— BEGIN —

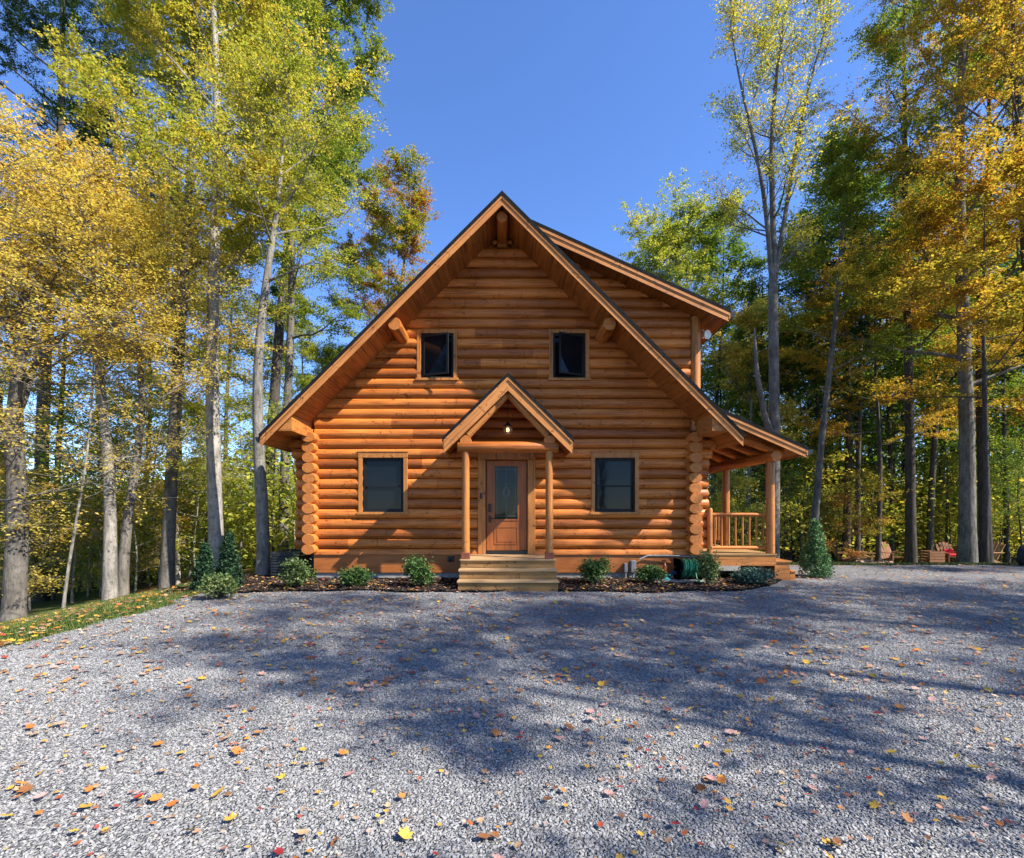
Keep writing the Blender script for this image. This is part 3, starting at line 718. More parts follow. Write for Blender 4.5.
def railing(p0, p1, newel=True):
    p0, p1 = Vector(p0), Vector(p1); d = p1-p0; ln = d.length; u = d/ln
    o = None
    for z, r in ((1.44, .042), (.71, .04)):
        mb = MB(); mb.tube([p0+Vector((0,0,z)), p0+d*.5+Vector((0,0,z+.004)), p1+Vector((0,0,z))], r, 10)
        q = mb.build('bottom_rail' if o else 'railing', M['log'] if abs(u.x) > .5 else M['log_y'], o or cabin, smooth=True); o = o or q
    n_ = int(ln/.15)
    for i in range(n_):
        q = p0 + d*((i+.7)/(n_+.2)); b = MB(); r = random.uniform(.021,.026)
        b.tube([(q.x, q.y, .70), (q.x+random.uniform(-.006,.006), q.y, 1.1), (q.x, q.y, 1.44)], r, 8); b.build('baluster', M['log_z'], o, smooth=True)
railing((4.53, -.08, 0), (PX-.05, -.12, 0)); railing((PX, 1.98, 0), (PX, 4.15, 0)); railing((PX, 4.25, 0), (PX, 6.55, 0))
mb = MB(); mb.tube([(4.53, -.08, .59), (4.53, -.08, 1.56), (4.53, -.08, 1.585)], [.06,.06,.045], 12); mb.build('newel_post', M['log_z'], cabin, smooth=True)

# ------------------------------------------------------------------ lamps on the house
t = thing('pendant_lantern', 'lit round glass pendant lantern hanging under the entry gable', 'lamp', (EX, -.62, 3.22))
mb = MB(); mb.tube([(0,0,.16), (0,0,.72)], .006, 6); mb.lathe((0,0,0), [(.0,.17),(.03,.165),(.045,.12),(.09,.085),(.095,.07),(.0,.072)], 16); mb.build('cap', M['black'], t, smooth=True)
mb = MB(); mb.lathe((0,0,0), [(.088,.07),(.105,.02),(.095,-.045),(.05,-.095),(0,-.105)], 18); mb.build('globe', M['clear'], t, smooth=True)
mb = MB(); mb.lathe((0,0,0), [(0,.055),(.025,.045),(.038,0),(.025,-.035),(0,-.045)], 12); mb.build('bulb', M['bulb'], t, smooth=True)
t = thing('wall_lantern', 'black wall lantern beside the log corner under the porch roof', 'lamp', (4.56, .42, 2.62))
mb = MB(); mb.lathe((0,0,0), [(0,.22),(.03,.20),(.10,.11),(.105,.09)], 4); mb.lathe((0,0,0), [(.075,-.15),(.03,-.18),(0,-.19)], 4); mb.tube([(0,0,.2),(-.05,0,.27),(-.2,0,.24)], .012, 6)
for k in range(4): mb.tube([(.10*cos(k*pi/2), .10*sin(k*pi/2), .095), (.075*cos(k*pi/2), .075*sin(k*pi/2), -.15)], .008, 5)
mb.build('cage', M['black'], t)
mb = MB(); mb.lathe((0,0,0), [(.085,.09),(.062,-.145)], 4); mb.build('glass', M['clear'], t)
for sg in (-1, 1):
    t = thing('spotlight', 'small dark spotlight %s of the short post under the ridge' % ('left' if sg < 0 else 'right'), 'lamp', (X0+sg*.165, -.10, 7.44), group='spotlights under the ridge')
    mb = MB(); mb.tube([(0,.09,.0),(0,.03,0),(0,-.02,0)], [.03,.055,.062], 14, cap=True); mb.build('housing', M['black'], t, smooth=True)
    mb = MB(); mb.tube([(0,-.021,0),(0,-.024,0)], [.05,.05], 14); mb.build('lens', M['endgrain'], t)
t = thing('floodlight', 'round white floodlight under the dormer eave', 'lamp', (4.50, .06, 5.47))
mb = MB(); mb.tube([(-.05,.05,.14),(-.02,.0,.03)], .02, 8); mb.tube([(-.03,.10,0),(-.01,.0,0),(0.02,-.06,-.01)], [.04,.075,.10], 16); mb.build('housing', M['white'], t, smooth=True)
mb = MB(); mb.tube([(0.02,-.061,-.01),(0.022,-.07,-.011)], [.088,.07], 16); mb.build('lens', M['white'], t)

# ------------------------------------------------------------------ things along the foot of the wall
t = thing('hose_reel', 'black hose reel wound with green garden hose at the cabin corner', 'hose reel', (3.90, -.42, .04))
mb = MB()
for xx in (-.22, .24): frame(mb, xx-.02, xx+.02, 0, .46, -.16, .04, .3)
mb.tube([(-.27,0,.28),(.29,0,.28)], .03, 10); mb.box(-.22, .24, .10, .13, .40, .44); mb.build('frame', M['black'], t)
mb = MB()
for k in range(7):
    xx = -.145 + k*.055; r = .165 + (.02 if k%2 else 0); ph = random.uniform(-.02,.02)
    mb.tube([(xx+.02*sin(a)+ph, -.02+r*cos(a), .26+r*sin(a)*1.02) for a in np.linspace(0, 2*pi, 25)], .021, 7, cap=False)
    r -= .03; mb.tube([(xx+.027+.02*sin(a), -.02+r*cos(a), .26+r*sin(a)) for a in np.linspace(0, 2*pi, 25)], .02, 7, cap=False)
mb.tube([(.1,-.19,.2),(.12,-.23,.05),(.2,-.3,.015),(.05,-.34,.015)], .018, 7); mb.build('hose', M['hose'], t, smooth=True)
mb = MB(); mb.tube([(-.20,.28,.50),(-.75,.30,.50),(-.95,.27,.42)], .018, 8); mb.tube([(.25,.26,.47),(-.2,.28,.50)], .016, 8); mb.build('water_pipe', M['pvc'], t, smooth=True)
o = MB(); o.tube([(3.60+.10*cos(a)*1, -.45-.03*sin(a), .13+.10*sin(a)) for a in np.linspace(0,2*pi,21)], .016, 7, cap=False); o.tube([(3.61+.075*cos(a)*1, -.47-.03*sin(a), .12+.075*sin(a)) for a in np.linspace(0,2*pi,21)], .016, 7, cap=False)
tag(o.build('coiled_hose', M['bluehose'], None, True), 'small dark blue coiled hose leaning beside the green hose reel', 'hose')
mb = MB(); mb.lathe((3.44,-.5,.035), [(.0,.0),(.09,.0),(.10,.02),(.06,.045),(.03,.07),(0,.075)], 14); mb.tube([(3.44,-.5,.12),(3.44,-.5,.16)], .012, 6); mb.tube([(3.36,-.5,.16),(3.52,-.5,.16)], .012, 6)
tag(mb.build('lawn_sprinkler', M['teal'], None, True), 'teal lawn sprinkler on the mulch left of the hose reel', 'sprinkler')
t = thing('garden_tap', 'metal garden tap on a post left of the hose reel', 'tap', (3.47,-.2,.0))
mb = MB(); mb.tube([(0,0,0),(0,0,.40)], .018, 8); mb.tube([(0,0,.38),(0,-.08,.38),(0,-.11,.32)], .016, 8); mb.build('pipe', M['bronze'], t, True)
mb = MB(); mb.lathe((0,-.04,.43), [(0,0),(.045,.0),(.045,.02),(0,.02)], 10); mb.build('valve_wheel', M['black'], t)
mb = MB(); mb.box(3.10, 4.25, -.72, -.25, .01, .065, b=.02); tag(mb.build('stone_pad', M['slab']), 'flat pale stone pad under the hose reel', 'stone')
for xx, ww, hh, lb in ((2.66,.07,.34,'narrow grey electrical conduit box on the skirt board left of its wider twin'), (2.83,.11,.40,'wider grey electrical box standing right of the narrow conduit box')):
    t = thing('electrical_box', lb, 'utility box', (xx, -.10, .03), group='electrical boxes on the wall')
    mb = MB(); mb.box(-ww/2, ww/2, -.05, .045, .14, hh, b=.008); mb.build('cover', M['pvc'], t)
    mb = MB(); mb.tube([(-.0,0,-.05),(0,0,.14)], .02, 8); mb.tube([(ww*.3,.01,-.05),(ww*.3,.01,.14)], .012, 8); mb.build('conduit', M['pvc'], t, True)
def ac_unit(x, y, z, w_, h_, label):
    t = thing('air_conditioner', label, 'air conditioner', (x, y, z), group='air conditioners beside the cabin')
    mb = MB(); r = w_/2
    sq = lambda rr, zz: [(rr*max(-1,min(1,1.35*cos(a)))*1.0, rr*max(-1,min(1,1.35*sin(a))), zz) for a in np.linspace(0, 2*pi, 33)[:-1]]
    rings = []; zz = .03
    nl = int(h_/.065)
    for i in range(nl):
        rings += [sq(r*.955, zz), sq(r, zz+.012), sq(r, zz+.045)]; zz += (h_-.05)/nl
    rings += [sq(r*1.01, h_-.03), sq(r*1.01, h_), sq(r*.86, h_+.02), sq(r*.3, h_+.05)]
    n_ = 32; vs = [p for rg in rings for p in rg]
    fs = [(i*n_+k, i*n_+(k+1)%n_, (i+1)*n_+(k+1)%n_, (i+1)*n_+k) for i in range(len(rings)-1) for k in range(n_)] + [tuple((len(rings)-1)*n_+k for k in range(n_))]
    mb.add(vs, fs); mb.build('casing', M['acmetal'], t)
    mb = MB()
    for rr in (.12,.2,.28): mb.tube([(rr*cos(a), rr*sin(a), h_+.065-.1*rr) for a in np.linspace(0,2*pi,25)], .006, 5, cap=False)
    mb.build('fan_guard', M['black'], t)
    mb = MB(); mb.box(-r*1.12, r*1.12, -r*1.12, r*1.12, -.25, .02, b=.01); mb.build('base_pad', M['slab'], t)
ac_unit(-4.95, .42, -.08, .68, .66, 'large charcoal air conditioner between the pale trunk and the cabin corner')
ac_unit(-5.05, 2.5, -.02, .70, .72, 'charcoal air conditioner partly hidden behind the large one')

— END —

◆ **JOB**
Leave out any pictures and return exactly the lines from the beginning of the data through the line with "M['log_z'], cabin, smooth=True)", inclusive.

◆ **ANSWER TO THE TASK**
Keep writing the Blender script for this image. This is part 3, starting at line 718. More parts follow. Write for Blender 4.5.
def railing(p0, p1, newel=True):
    p0, p1 = Vector(p0), Vector(p1); d = p1-p0; ln = d.length; u = d/ln
    o = None
    for z, r in ((1.44, .042), (.71, .04)):
        mb = MB(); mb.tube([p0+Vector((0,0,z)), p0+d*.5+Vector((0,0,z+.004)), p1+Vector((0,0,z))], r, 10)
        q = mb.build('bottom_rail' if o else 'railing', M['log'] if abs(u.x) > .5 else M['log_y'], o or cabin, smooth=True); o = o or q
    n_ = int(ln/.15)
    for i in range(n_):
        q = p0 + d*((i+.7)/(n_+.2)); b = MB(); r = random.uniform(.021,.026)
        b.tube([(q.x, q.y, .70), (q.x+random.uniform(-.006,.006), q.y, 1.1), (q.x, q.y, 1.44)], r, 8); b.build('baluster', M['log_z'], o, smooth=True)
railing((4.53, -.08, 0), (PX-.05, -.12, 0)); railing((PX, 1.98, 0), (PX, 4.15, 0)); railing((PX, 4.25, 0), (PX, 6.55, 0))
mb = MB(); mb.tube([(4.53, -.08, .59), (4.53, -.08, 1.56), (4.53, -.08, 1.585)], [.06,.06,.045], 12); mb.build('newel_post', M['log_z'], cabin, smooth=True)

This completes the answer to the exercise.